Sabtu, 11 April 2020

Muse, seberapa pentingkah untuk penulis?



Kali ini saya ingin membahas sedikit mengenai Muse, bukan Muse band asal inggris itu, namun sebuah sumber inspirasi. Muse sebenarnya lebih popular di kalangan para perancang busana (seperti yang diceritakan di film Paradise Kiss).
Sebut saja Hubert de Givenchy, pemilik label Givenchy. Dia bertemu dengan Musenya, Audrey Hepburn saat sang aktris berkunjung ke studionya saat dia hendak membintangi film Shabrina yang tayang pada tahun 1954. Awalnya Givenchy enggan membuatkan kostum khusus untuk Hepburn, karena dia sedang sibuk merancang koleksi, namun kemudian Hepburn meminta menunjukkan busana yang telah dibuatnya, gaun itu kemudian di modifikasi oleh Givenchy. Kerjasama mereka akhirnya berlanjut, Givenchy menjadi perancang kostum dari tujuh film Hepburn.

Selain perancang busana, Muse ternyata juga berlaku untuk setiap pekerja kreatif, seperti fotografer, pelukis bahkan pencipta lagu. Lalu bagaimana dengan penulis? Tentu saja penulis juga memiliki Muse dalam setiap tulisannya, sebut saja Ika Natassa, dia selalu menjadikan Banker dan tokoh laki-laki sempurna sebagai Muse dalam setiap karyanya, lain lagi dengan Mira W dan Marga T yang menjadikan  profesi dokter sebagai tokoh dalam karya mereka. 

Setiap penulis pasti memiliki Musenya masing-masing, entah itu dalam bentuk manusia atau wujud lain, mungkin hujan, pelangi atau mentari, namun kebanyakan Muse dalam wujud manusia, biasanya yang berprofesi bagus, entah model, dokter, CEO, atau pekerja lain dengan tariff gaji yang tinggi,  atau kalau bukan dari kalangan pekerja dengan gaji tinggi, biasanya adalah kalangan yang bekerja di dunia seni, entah artis, pemain band, pelukis, penyanyi atau pekerja di industry seni yang lain.

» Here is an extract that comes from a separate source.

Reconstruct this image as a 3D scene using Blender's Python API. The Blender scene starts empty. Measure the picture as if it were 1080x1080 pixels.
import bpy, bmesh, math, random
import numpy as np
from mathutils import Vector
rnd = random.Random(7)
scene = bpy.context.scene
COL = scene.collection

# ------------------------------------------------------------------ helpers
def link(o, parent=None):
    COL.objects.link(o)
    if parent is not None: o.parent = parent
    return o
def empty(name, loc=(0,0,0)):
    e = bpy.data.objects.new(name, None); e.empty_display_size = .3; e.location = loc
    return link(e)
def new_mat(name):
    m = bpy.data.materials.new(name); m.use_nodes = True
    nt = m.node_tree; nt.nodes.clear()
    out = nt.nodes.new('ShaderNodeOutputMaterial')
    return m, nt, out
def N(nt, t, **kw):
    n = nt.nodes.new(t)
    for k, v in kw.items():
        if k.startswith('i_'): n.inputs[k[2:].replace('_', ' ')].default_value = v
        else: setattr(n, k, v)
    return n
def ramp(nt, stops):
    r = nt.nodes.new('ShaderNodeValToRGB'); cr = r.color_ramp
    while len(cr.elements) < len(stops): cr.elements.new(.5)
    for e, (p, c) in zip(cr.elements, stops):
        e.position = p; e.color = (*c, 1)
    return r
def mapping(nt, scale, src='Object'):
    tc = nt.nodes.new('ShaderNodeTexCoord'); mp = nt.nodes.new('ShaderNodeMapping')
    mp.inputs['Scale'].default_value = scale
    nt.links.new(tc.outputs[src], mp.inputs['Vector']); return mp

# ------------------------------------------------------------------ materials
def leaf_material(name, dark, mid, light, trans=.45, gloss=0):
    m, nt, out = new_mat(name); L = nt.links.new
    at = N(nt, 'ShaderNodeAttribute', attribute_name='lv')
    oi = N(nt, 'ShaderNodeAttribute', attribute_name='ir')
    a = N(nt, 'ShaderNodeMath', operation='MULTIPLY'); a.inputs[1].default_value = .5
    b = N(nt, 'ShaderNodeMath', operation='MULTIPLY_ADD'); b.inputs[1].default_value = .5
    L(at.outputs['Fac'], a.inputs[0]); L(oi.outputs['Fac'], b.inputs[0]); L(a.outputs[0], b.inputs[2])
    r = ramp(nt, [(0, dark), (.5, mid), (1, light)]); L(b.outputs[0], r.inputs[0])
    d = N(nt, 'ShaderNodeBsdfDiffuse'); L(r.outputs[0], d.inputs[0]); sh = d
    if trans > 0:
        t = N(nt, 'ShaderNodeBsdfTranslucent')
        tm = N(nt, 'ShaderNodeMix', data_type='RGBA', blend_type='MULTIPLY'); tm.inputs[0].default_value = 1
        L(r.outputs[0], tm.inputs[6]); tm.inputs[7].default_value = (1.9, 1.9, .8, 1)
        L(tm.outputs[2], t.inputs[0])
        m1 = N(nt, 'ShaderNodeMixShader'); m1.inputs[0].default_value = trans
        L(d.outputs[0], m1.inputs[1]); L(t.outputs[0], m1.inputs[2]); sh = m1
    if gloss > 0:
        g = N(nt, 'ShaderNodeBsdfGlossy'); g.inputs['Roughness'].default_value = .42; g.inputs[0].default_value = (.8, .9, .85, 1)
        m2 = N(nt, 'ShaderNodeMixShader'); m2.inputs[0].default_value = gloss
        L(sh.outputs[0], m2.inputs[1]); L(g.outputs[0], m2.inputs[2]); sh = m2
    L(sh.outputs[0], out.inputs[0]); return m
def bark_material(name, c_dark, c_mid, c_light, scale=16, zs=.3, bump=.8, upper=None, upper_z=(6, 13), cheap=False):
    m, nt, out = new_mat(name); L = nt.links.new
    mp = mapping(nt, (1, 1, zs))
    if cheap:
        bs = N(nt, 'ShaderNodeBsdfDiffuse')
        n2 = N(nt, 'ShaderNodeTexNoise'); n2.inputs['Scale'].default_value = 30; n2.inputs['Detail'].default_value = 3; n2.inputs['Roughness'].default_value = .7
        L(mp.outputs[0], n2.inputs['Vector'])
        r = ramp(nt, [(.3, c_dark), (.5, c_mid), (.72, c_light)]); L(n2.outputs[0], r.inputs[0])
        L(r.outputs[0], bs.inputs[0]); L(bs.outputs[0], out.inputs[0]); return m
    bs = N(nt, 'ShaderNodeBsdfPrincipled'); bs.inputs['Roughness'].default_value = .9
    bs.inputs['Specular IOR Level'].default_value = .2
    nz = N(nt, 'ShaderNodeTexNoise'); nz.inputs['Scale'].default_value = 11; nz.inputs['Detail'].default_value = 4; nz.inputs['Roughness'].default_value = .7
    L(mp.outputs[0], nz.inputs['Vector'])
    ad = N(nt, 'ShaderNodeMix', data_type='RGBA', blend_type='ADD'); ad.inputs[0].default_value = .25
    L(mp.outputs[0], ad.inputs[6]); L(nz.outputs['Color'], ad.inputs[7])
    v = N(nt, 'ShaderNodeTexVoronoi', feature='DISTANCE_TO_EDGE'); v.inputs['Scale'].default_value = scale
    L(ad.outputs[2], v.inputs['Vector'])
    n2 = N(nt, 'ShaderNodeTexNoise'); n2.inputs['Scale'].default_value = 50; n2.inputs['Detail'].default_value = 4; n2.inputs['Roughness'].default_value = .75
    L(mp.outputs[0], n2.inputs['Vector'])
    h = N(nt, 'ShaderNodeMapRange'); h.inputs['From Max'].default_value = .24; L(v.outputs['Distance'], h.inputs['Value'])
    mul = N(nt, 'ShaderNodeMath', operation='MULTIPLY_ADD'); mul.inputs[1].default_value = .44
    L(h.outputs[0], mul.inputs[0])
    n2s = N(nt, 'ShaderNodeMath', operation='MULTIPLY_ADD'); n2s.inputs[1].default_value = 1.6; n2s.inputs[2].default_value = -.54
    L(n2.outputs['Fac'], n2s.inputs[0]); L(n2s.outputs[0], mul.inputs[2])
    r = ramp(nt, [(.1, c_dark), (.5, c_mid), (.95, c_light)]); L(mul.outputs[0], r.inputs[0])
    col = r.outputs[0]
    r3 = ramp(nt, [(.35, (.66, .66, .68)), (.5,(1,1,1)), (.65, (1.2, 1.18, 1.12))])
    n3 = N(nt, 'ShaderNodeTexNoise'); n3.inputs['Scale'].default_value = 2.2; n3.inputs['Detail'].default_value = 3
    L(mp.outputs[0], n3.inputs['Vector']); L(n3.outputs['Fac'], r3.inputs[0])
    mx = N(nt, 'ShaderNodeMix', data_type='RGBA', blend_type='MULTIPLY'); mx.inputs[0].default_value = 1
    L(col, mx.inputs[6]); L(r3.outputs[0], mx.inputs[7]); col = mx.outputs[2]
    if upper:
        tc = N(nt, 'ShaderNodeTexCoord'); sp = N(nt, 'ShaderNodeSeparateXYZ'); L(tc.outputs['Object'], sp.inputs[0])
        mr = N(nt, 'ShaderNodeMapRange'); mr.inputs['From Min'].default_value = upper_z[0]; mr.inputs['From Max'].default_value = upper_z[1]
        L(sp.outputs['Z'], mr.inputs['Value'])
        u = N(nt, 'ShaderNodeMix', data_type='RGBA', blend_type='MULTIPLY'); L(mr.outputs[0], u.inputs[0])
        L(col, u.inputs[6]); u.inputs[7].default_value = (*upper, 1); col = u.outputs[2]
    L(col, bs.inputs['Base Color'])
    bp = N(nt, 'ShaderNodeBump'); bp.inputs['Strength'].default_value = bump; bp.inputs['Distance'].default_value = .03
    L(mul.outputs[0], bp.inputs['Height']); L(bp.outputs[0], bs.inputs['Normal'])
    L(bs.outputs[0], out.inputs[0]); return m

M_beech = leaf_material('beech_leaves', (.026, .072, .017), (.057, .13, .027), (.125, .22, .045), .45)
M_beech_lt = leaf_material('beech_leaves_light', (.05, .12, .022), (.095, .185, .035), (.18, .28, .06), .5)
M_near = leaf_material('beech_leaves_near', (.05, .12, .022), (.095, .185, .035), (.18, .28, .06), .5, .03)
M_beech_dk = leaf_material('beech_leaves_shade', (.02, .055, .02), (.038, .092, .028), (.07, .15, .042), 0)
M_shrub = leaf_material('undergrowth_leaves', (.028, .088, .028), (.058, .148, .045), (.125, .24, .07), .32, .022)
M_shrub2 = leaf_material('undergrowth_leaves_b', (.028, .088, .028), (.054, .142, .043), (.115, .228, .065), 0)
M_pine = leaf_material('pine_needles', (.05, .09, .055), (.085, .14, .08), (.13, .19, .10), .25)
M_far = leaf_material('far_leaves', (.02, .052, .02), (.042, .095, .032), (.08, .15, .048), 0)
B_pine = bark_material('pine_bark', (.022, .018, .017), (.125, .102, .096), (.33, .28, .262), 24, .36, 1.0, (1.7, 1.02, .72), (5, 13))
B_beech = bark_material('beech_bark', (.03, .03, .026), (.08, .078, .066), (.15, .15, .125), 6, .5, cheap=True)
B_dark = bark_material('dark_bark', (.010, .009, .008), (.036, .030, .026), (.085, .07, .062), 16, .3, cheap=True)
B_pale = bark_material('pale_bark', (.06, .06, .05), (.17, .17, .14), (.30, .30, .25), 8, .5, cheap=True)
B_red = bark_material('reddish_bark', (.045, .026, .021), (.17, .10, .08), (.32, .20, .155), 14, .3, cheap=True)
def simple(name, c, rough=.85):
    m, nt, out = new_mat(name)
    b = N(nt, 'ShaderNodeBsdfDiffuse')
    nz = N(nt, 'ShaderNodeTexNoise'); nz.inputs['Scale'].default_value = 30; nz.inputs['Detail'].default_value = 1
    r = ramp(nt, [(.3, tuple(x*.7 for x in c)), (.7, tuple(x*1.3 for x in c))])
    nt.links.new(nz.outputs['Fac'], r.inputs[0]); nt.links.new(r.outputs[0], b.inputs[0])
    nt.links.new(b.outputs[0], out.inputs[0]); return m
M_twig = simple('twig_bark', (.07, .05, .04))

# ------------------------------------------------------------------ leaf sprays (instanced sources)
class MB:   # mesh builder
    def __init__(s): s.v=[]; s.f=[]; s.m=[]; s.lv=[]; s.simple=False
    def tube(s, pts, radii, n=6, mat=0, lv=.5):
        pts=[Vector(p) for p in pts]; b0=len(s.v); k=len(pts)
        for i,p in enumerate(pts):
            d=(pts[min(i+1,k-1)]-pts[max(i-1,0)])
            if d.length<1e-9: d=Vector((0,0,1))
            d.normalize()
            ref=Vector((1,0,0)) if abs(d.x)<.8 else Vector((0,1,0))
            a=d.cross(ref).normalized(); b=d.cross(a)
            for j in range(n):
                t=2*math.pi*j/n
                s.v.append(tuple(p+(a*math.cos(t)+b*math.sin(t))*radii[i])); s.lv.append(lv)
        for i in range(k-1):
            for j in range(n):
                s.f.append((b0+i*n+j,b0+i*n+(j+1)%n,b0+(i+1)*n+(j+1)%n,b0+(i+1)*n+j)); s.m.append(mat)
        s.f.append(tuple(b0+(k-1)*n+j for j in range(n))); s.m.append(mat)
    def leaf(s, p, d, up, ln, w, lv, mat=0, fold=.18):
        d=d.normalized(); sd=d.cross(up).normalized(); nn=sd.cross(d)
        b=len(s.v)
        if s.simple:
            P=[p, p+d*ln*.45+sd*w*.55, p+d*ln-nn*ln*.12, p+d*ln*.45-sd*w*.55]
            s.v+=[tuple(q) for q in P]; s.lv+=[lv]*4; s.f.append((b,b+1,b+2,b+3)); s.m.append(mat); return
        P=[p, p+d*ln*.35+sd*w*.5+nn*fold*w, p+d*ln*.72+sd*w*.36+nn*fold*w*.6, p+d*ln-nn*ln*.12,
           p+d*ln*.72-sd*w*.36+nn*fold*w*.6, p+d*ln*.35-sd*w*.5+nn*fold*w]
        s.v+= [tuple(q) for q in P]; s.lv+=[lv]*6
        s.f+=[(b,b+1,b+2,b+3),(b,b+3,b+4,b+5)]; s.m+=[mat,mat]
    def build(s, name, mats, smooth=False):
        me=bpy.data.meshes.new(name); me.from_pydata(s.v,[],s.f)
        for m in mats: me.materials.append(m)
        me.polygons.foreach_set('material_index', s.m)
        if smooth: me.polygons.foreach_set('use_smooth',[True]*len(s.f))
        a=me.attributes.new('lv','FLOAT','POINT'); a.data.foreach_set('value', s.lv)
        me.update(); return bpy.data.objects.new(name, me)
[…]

Lain lagi dengan novel teenlit, kebanyakan di novel teenlit Muse nya adalah atlit, sebut saja pemain basket atau atlit renang,  jarang sekali Muse dari bidang olahraga bola volley atau cabang lari. Dan karena Muse pemain basket ini, banyak anak SMA yang jadi berminat ke olahraga basket, selain itu juga menimbulkan efek kehaluan ingin memiliki kekasih seorang pemain basket, seperti saya ketika masa SMA. 

Lalu seberapa penting Muse untuk penulis itu? Jawabannya adalah penting sekali. Tanpa adanya Muse kita akan mengalami writer’s block atau kebuntuan dalam menulis, seperti kisah di Novel The Architecture of Love karya Ika Natassa. Disini jelas sekali bagaimana seorang penulis itu memerlukan Muse untuk setiap tulisannya. Sebut saja tokoh Raia, perceraian dengan suaminya membuat Raia kehilangan Muse dalam menulis, sehingga dia mengalami kebuntuan menulis selama berbulan bulan dan tidak menghasilkan satu karya apapun. Dia bahkan sampai pergi ke New York hanya untuk menemukan Musenya kembali, tentu saja dia tidak semudah itu dalam menemukan Musenya kembali, dia harus melewati beberapa musim dan kejadian hingga menemukan Muse itu.

 Muse bagi penulis sama dengan Muse bagi perancang baju. Dia lah sumber patokan, sumber inspirasi, ide bagi terlahirnya sebuah karya. Tanpa Muse, seorang penulis ibarat Kapal kehilangan kaptennya,  GPS kehilangan jaringannya, dan anak ayam kehilangan induknya.

Proses penemuan Muse bagi setiap penulis tentu berbeda antara penulis satu dengan penulis lain. Raia di novel The Architecture of love menemukan Muse setelah dia berkenalan dengan laki-laki bernama River di sebuah pesta perayaan tahun baru, Kugy di novel Perahu Kertas menemukan Muse untuk cerita dongengnya setelah dia berkenalan dengan Pilik di sekolah asuh, Lexie Xu menemukan Muse saat di sedang bermain game horror bersama anaknya. Muse bisa ditemukan dimana saja dan kapan saja. Bergantung kita, apakah hendak mencarinya atau membiarkannya tergeletak di suatu tempat dan terus menunggu untuk ditemukan.

Lalu, siapakah Muse, sumber inspirasi itu dalam karya saya? :-).